— Start Raw data —

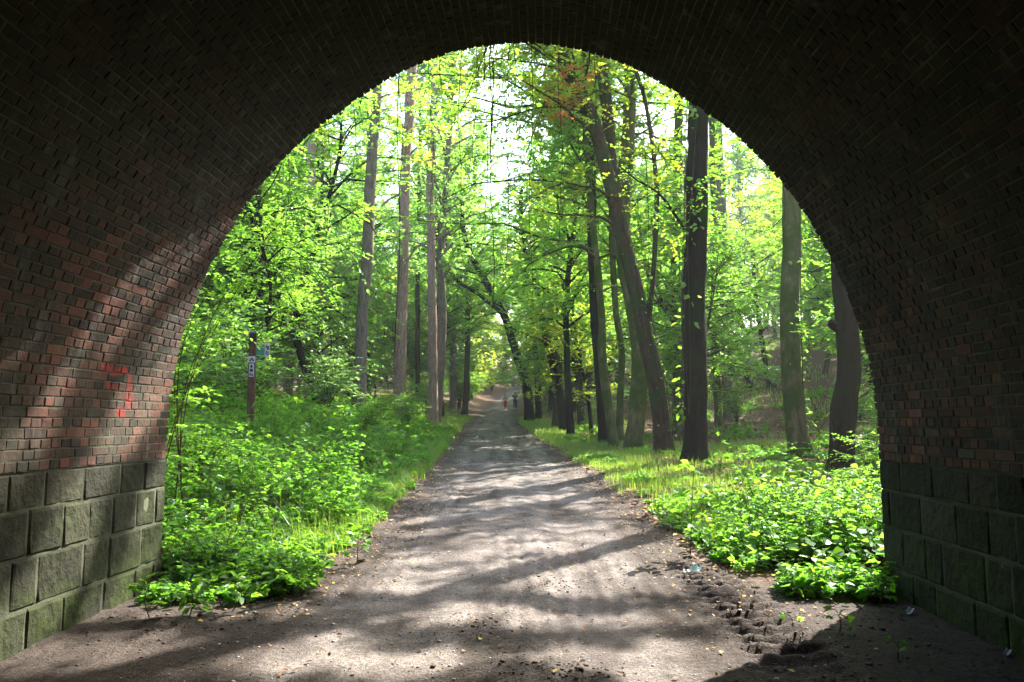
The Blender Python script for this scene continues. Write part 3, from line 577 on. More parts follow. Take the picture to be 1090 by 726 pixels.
named('hazy_grey_tree', [(328, 360), (327, 320), (327, 290), (326, 240), (322, 190)], 52, .2, .14, 'bark_grey', 'leaf_cool', 'grey trunk standing just left of the pale reddish pine', seed=38, Hextra=7, gkw=pine_kw)
named('hooked_tree', [(468, 395), (468, 350), (472, 315), (477, 290), (474, 250)], 55, .16, .1, 'bark_brown', 'leaf', 'thin curving trunk right of the reddish pine', seed=39, Hextra=6, gkw=dict(pine_kw, z0=.4))
for i, (p, lab) in enumerate([([(804, 431), (797, 405), (786, 375), (778, 340)], 'slim dark trunk leaning left on the brown slope beyond the tall beech'), ([(821, 424), (817, 400), (812, 370), (806, 330)], 'second slim leaning trunk on the slope, closer to the tall beech')]):
    named('leaning_slim_tree', p, 48, .17, .1, 'bark_dark', 'leaf_cool', lab, seed=40+i, Hextra=4, gkw=dict(z0=.35, nbr=22, Lb=(1.5, 3.2), twigs=9, per=10, leaf=.13))

# orange autumn sprays hanging from the leaning tree
rg = np.random.default_rng(91); lf = LF(); n = 46
C = np.array([at(rg.normal(600, 16), rg.uniform(68, 128), 22.5+rg.normal(0, .4)) for _ in range(n)])
D = rg.normal(0, 1, (n, 3)); D[:, 2] *= .3
V, F, tn = sprays(C, D, np.full(n, .45), .11, 7, rg, .5); lf.add(V-TB[3], F, tn); o_ = obj('autumn_leaves', lf.mesh(), M['leaf_orange'], TB[0]); tag(o_, 'orange autumn leaves high in the fork')
# ivy on two trunks
def ivy(P, R, base, lo, hi, n, side, label, seed, sc=1.0):
    rg = np.random.default_rng(seed); lf = LF(); mb = MB()
    for s in range(5):
        a0 = side+rg.normal(0, .5); k = np.linspace(lo, hi, 26); i = (k*(len(P)-1)).astype(int)
        a = a0+.35*np.sin(k*14+rg.uniform(0, 6)); Q = P[i]+np.stack([np.cos(a), np.sin(a), a*0], -1)*(R[i]*1.10+.012)[:, None]
        V, F = tubes(Q[None], np.full((1, 26), .009), 4); mb.add(V, F)
    t = rg.uniform(lo, hi, n)**1.0; i = (t*(len(P)-1)).astype(int); a = side+rg.normal(0, .65, n)
    cl = noise3(np.stack([t*30, a*1.5, a*0], -1), seed) > .05; t, i, a = t[cl], i[cl], a[cl]
    o = np.stack([np.cos(a), np.sin(a), a*0], -1); C = P[i]+o*(R[i]*1.1+rg.uniform(.01, .14, len(i)))[:, None]; C[:, 2] += rg.uniform(-.15, .15, len(i))
    D = o*.5+rg.normal(0, .5, C.shape); D[:, 2] -= .3; N = np.array([0, 0, .7])+o*.6+rg.normal(0, .35, C.shape)
    V, F = leaves(C, D, N, sc*rg.uniform(.09, .17, len(C)), .85); lf.add(V, F, np.clip(rg.normal(.6, .2, len(C)), 0, 1))
    lf.V = [v-base for v in lf.V]; off_mesh(mb, base)
    r = tag(empty('climbing_ivy', base), label, 'ivy'); obj('stem', mb.mesh(), M['twig'], r); obj('foliage', lf.mesh(), M['leaf'], r)
ivy(TA[1], TA[2], TA[3], .06, .62, 420, PI*1.1, 'bright ivy sprigs climbing the black straight trunk', 5, 1.2)
ivy(TM[1], TM[2], TM[3], .05, .55, 260, -.2, 'green ivy climbing the right side of the thick olive beech', 6)
ivy(TB[1], TB[2], TB[3], .03, .40, 120, -.3, 'thin dry creeper along the right side of the leaning forked trunk', 8, .55)

# ------------------------------------------------------------------ forest trees (shared meshes)
def variant_under(seed, h, leaf=.11, nbr=48, tw=16, per=15, Lb=(1.2, 3.0)):
    rg = np.random.default_rng(seed); mb = MB(); lf = LF()
    pts = [(0, 0, -.2)]; x = y = 0
    for z in np.linspace(h*.25, h, 4): x += rg.normal(0, .05*h); y += rg.normal(0, .05*h); pts.append((x, y, z))
    P, R = trunk(pts, .012*h+.01, .015, mb, S=7, flare=.25, nz=.08, seed=seed)
    grow(P, R, rg, mb, lf, z0=.22, nbr=nbr*6//10, Lb=Lb, twigs=tw, per=per, leaf=leaf, up=.15, shape=0)
    for q in range(2):
        i0 = int(len(P)*rg.uniform(.2, .4)); a_ = rg.uniform(0, 6.28)+q*3.1; d_ = np.array([math.cos(a_), math.sin(a_), 0]); l_ = h*rg.uniform(.4, .6)
        P2, R2 = trunk([P[i0], P[i0]+d_*l_*.22+np.array([0, 0, l_*.35]), P[i0]+d_*l_*.38+np.array([0, 0, l_])+rg.normal(0, .2, 3)], R[i0]*.7, .012, mb, S=6, flare=0, nz=.06, seed=seed+q)
        grow(P2, R2, rg, mb, lf, z0=.25, nbr=nbr*3//10, Lb=(Lb[0]*.8, Lb[1]*.8), twigs=tw, per=per, leaf=leaf, up=.1, shape=0)
    return mb.mesh(True), lf.mesh()
def variant_tall(seed, h, r, leaf=.2, nbr=56, tw=16, per=12, z0=.3, Lb=(2.2, 4.8)):
    rg = np.random.default_rng(seed); mb = MB(); lf = LF(); pts = [(0, 0, -.3)]; x = y = 0
    for z in np.linspace(h*.2, h, 5): x += rg.normal(0, .22); y += rg.normal(0, .22); pts.append((x, y, z))
    P, R = trunk(pts, r, r*.3, mb, n=34, S=10, flare=.35, nz=.12, seed=seed)
    grow(P, R, rg, mb, lf, z0=z0, nbr=nbr, Lb=Lb, twigs=tw, per=per, leaf=leaf, up=.4, twl=1.2)
    return mb.mesh(True), lf.mesh()
def add_mats(pairs, bk, lm):
    for (a, b), k, l in zip(pairs, bk, lm): a.materials.append(M[k]); b.materials.append(M[l])
    return pairs
pine_v = variant_tall(350, 27, .30, leaf=.15, nbr=14, tw=9, per=10, z0=.6, Lb=(1.5, 3.0)); pine_v[0].materials.append(M['bark_grey']); pine_v[1].materials.append(M['leaf'])
under = add_mats([variant_under(200+i, h) for i, h in enumerate((6.0, 7.5, 9.0, 5.0, 8.0))], ['twig', 'twig', 'bark_dark', 'twig', 'bark_dark'], ['leaf', 'leaf', 'leaf', 'leaf_cool', 'leaf_yellow'])
tall = add_mats([variant_tall(300+i, h, r) for i, (h, r) in enumerate(((19, .24), (22, .28), (17, .18), (20, .22)))], ['bark_brown', 'bark_grey', 'bark_dark', 'bark_green'], ['leaf', 'leaf_cool', 'leaf', 'leaf_yellow'])
far = add_mats([variant_tall(400+i, h, r, leaf=.34, nbr=60, tw=13, per=9, z0=.14, Lb=(2.6, 4.8)) for i, (h, r) in enumerate(((18, .22), (22, .26), (15, .16)))], ['bark_brown', 'bark_grey', 'bark_dark'], ['leaf', 'leaf_cool', 'leaf_yellow'])
def place(name, pair, x, y, rz, sc, label, group, cat='tree'):
    r = empty(name, (x, y, H(x, y)), rz); r.scale = (sc, sc, sc*rng.uniform(.92, 1.08)); tag(r, label, cat, group)
    for nm, me in (('trunk', pair[0]), ('crown', pair[1])):
        o = bpy.data.objects.new(nm, me); COL.objects.link(o); o.parent = r
    return r
def px_of(x, y): 
    dx = x*math.cos(YAW)+y*math.sin(YAW); dy = -x*math.sin(YAW)+y*math.cos(YAW); return 545+848*dx/dy
taken = []
def ok(x, y, md, clear):
    if abs(x-float(xc(y)))-float(hw(y)) < clear: return False
    for (a, b) in taken:
        if (a-x)**2+(b-y)**2 < md*md: return False
    return True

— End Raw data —

● **What is expected**:
Repeat exactly and only the lines from the start of the data above through the line that holds "twigs=9, per=10, leaf=.13))", inclusive. Pictures do not belong in the copy.

● **Finished task**:
The Blender Python script for this scene continues. Write part 3, from line 577 on. More parts follow. Take the picture to be 1090 by 726 pixels.
named('hazy_grey_tree', [(328, 360), (327, 320), (327, 290), (326, 240), (322, 190)], 52, .2, .14, 'bark_grey', 'leaf_cool', 'grey trunk standing just left of the pale reddish pine', seed=38, Hextra=7, gkw=pine_kw)
named('hooked_tree', [(468, 395), (468, 350), (472, 315), (477, 290), (474, 250)], 55, .16, .1, 'bark_brown', 'leaf', 'thin curving trunk right of the reddish pine', seed=39, Hextra=6, gkw=dict(pine_kw, z0=.4))
for i, (p, lab) in enumerate([([(804, 431), (797, 405), (786, 375), (778, 340)], 'slim dark trunk leaning left on the brown slope beyond the tall beech'), ([(821, 424), (817, 400), (812, 370), (806, 330)], 'second slim leaning trunk on the slope, closer to the tall beech')]):
    named('leaning_slim_tree', p, 48, .17, .1, 'bark_dark', 'leaf_cool', lab, seed=40+i, Hextra=4, gkw=dict(z0=.35, nbr=22, Lb=(1.5, 3.2), twigs=9, per=10, leaf=.13))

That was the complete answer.